現地の民衆が味わう惨劇や兵隊の死に様は掻き消されて、領土の膨張が子どもと教師に脳内麻薬を分泌、いつの間にか中毒していた。そうでなければ、神宮外苑での学徒出陣光景は考えられない。この大会を主催したのは文部省で会った。同様の光景は各地で繰り広げられた。
ナチス支配下の白バラ抵抗の気配はどこにも無い。イタリアや占領下フランスのようなパルチザン闘争も無い。
権力民衆一体となった途方もない「達成感」が演出された。それが一億総玉砕のスローガンを産み、竹槍でB29に対抗する絶望を準備さた。どこまで行っても「やめた」を言えない。「バンザイ」しか言えない。
皇族や将軍たちの子弟は、戦死もせず爆撃にも遭わず広大な邸宅の中で数百人の使用人に傅かれ飢える事も無かった。にも関わらず、焼け出され肉親を殺され飢ても民衆は、地位と特権塗れの大邸宅を襲う事もしなかった。民衆を搾取して蓄えた富を、民衆が回収し民衆の共同資産化する事は正当な行為である。

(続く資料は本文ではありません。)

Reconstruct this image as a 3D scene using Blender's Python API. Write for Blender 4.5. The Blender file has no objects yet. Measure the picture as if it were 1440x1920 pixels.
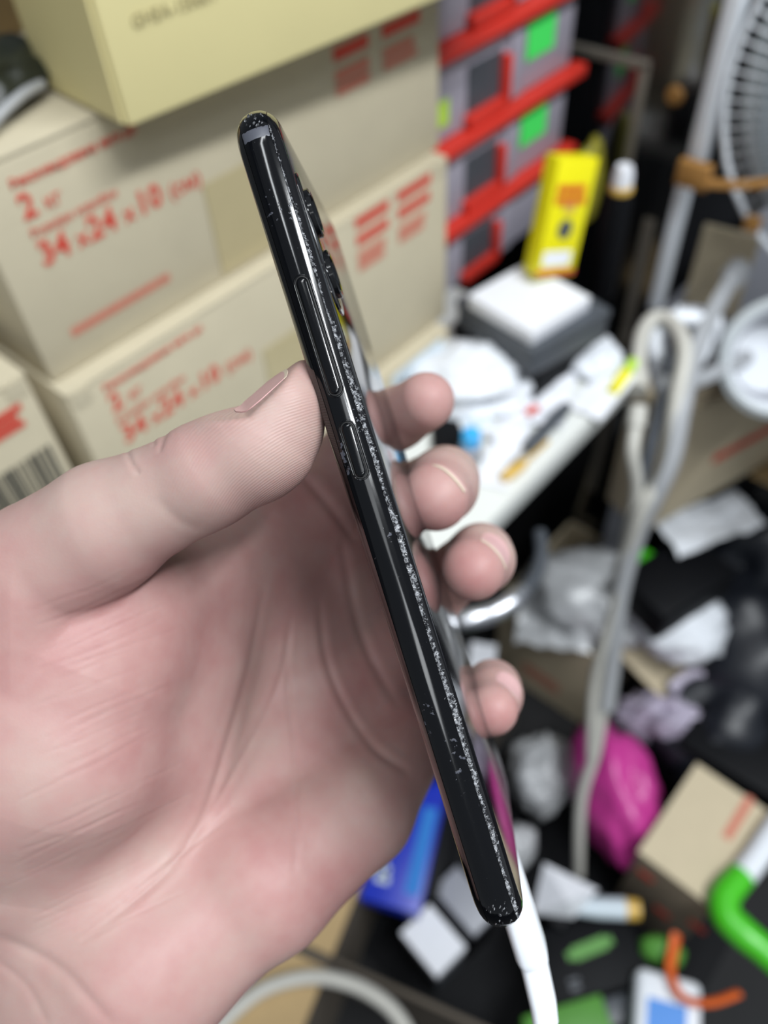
import bpy, bmesh, math, random
import numpy as np
from mathutils import Vector, Matrix, noise
from mathutils.bvhtree import BVHTree

random.seed(7)
sc = bpy.context.scene
COL = sc.collection

# ------------------------------------------------------------------ camera
# camera frame: x right, y down, z forward (pixels of a 1440 x 1920 frame, focal length 1500 px)
FPX = 1500.0
_v = np.array([100.0, 1290.0, FPX]); _v /= np.linalg.norm(_v)
_d = np.array([2130.0, -1960.0, FPX]); _d /= np.linalg.norm(_d)
AZ = -_v
AX = _d - AZ * (_d @ AZ); AX /= np.linalg.norm(AX)
AY = np.cross(AZ, AX)
R = np.array([AX, AY, AZ])                    # camera frame -> world


def cam2w(p):
    return np.asarray(p) @ R.T


def ray(x, y):
    return R @ np.array([(x - 720) / FPX, (y - 960) / FPX, 1.0])


def onZ(x, y, z):
    r = ray(x, y); return Vector(r * z / r[2])


def onY(x, y, v):
    r = ray(x, y); return Vector(r * v / r[1])


def onX(x, y, v):
    r = ray(x, y); return Vector(r * v / r[0])


def C(x, y, mm):
    d = mm / 1000.0
    return Vector(R @ np.array([(x - 720) / FPX * d, (y - 960) / FPX * d, d]))


cam = bpy.data.cameras.new('camera')
cam.sensor_fit = 'VERTICAL'; cam.sensor_height = 36.0
cam.lens = 36.0 * FPX / 1920.0
cam.clip_start = 0.01; cam.clip_end = 20
cam.dof.use_dof = True
cam.dof.focus_distance = 0.143
cam.dof.aperture_fstop = 9.5
cam.dof.aperture_blades = 0
cob = bpy.data.objects.new('camera', cam); COL.objects.link(cob)
right, up, back = R @ np.array([1, 0, 0]), R @ np.array([0, -1, 0]), R @ np.array([0, 0, -1])
cob.matrix_world = Matrix(((right[0], up[0], back[0], 0), (right[1], up[1], back[1], 0), (right[2], up[2], back[2], 0), (0, 0, 0, 1)))
sc.camera = cob

# ------------------------------------------------------------------ light
w = bpy.data.worlds.new('room_air'); sc.world = w; w.use_nodes = True
bg = w.node_tree.nodes['Background']
bg.inputs[0].default_value = (0.86, 0.93, 1.0, 1); bg.inputs[1].default_value = 0.22


def area(name, loc, sx, sy, power, color=(0.93, 0.97, 1.0), rz=0.0):
    l = bpy.data.lights.new(name, 'AREA'); l.shape = 'RECTANGLE'; l.size = sx; l.size_y = sy
    l.energy = power; l.color = color
    o = bpy.data.objects.new(name, l); COL.objects.link(o)
    o.location = loc; o.rotation_euler = (0, 0, rz)
    return o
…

食糧政策に欠陥があればなおさらのことだ。なぜ個別行動に走ったのか、不思議なことだ。敗戦の混乱の中で民衆は食料の確保を共同化する知恵に欠けていた。個別に警察の取り締まりをかいくぐって、農村に買い出しに出かけた。満員で乗れない列車の屋根にまで乗る危険で実り少ない民衆同士の不毛な争奪戦であった。
都立高校では買い出しのために「買い出し休暇」が制度化(後に研修日となった)された。なぜ「買い出し」を共同化しなかったのか。共同化出来なかった思想的弱さ、その延長線上にあるのが有害無益な偏差値競争である。学ぶことを国民共同の権利として、定員制も入試も廃止する。現在個別の家庭や若者が強いられる労力も費用もどんなにか軽減されることだろうか。国民経済全体で計算すれば恐ろしい数字になる。偏差値競争で実現されるのは、合格発表掲示板前で演じられる達成の涙だけだ。
それが国家管理による「達成感」に踊らされ挙げ句に脳内麻薬に中毒した結末だ。
必要なことを個人や集団で討議決定し実行できない精神と肉体になった。会社や学校で繰り広げられる「ノルマ」達成キャンペーンは、それを引き継いでいる。
決定や判断は「お上」だけがする、民衆はひたすら従順に従う。行動の本質には関与できないが、その実現に向けて頑張ることしか出来ない。それを奴隷と言うのだ。
その過程で我々は、人はすべて「存在自体が尊い」という感覚を忘れてしまった。地位やメダルや勲章や偏差値やギネスブックに平伏せば、いつの間にか存在するだけの自らには価値が無いと思い込む。
「存在の尊厳」を感じるには、静かで落ち着いた生活が絶対条件だ。自分の子どもや連れ合いの尊さが、生きている事実だけで感じられないなら、政治の貧困に目をむけて怒りをぶつけろ。たかが「達成感」のために、死者や怪我人を出してまで「涙」を流すのは倒錯に他ならない。
他民族の生活領域を爆撃し占領し強姦し、挙げ句の果てに餓死するために「達成感」は使われた。今も新たな企てのために、達成感は仕組まれている。要らないのだそんなもの。 憲法第13条の「生命、自由及び幸福追求に対する国民の権利」 は、存在自体の尊さを擁護している。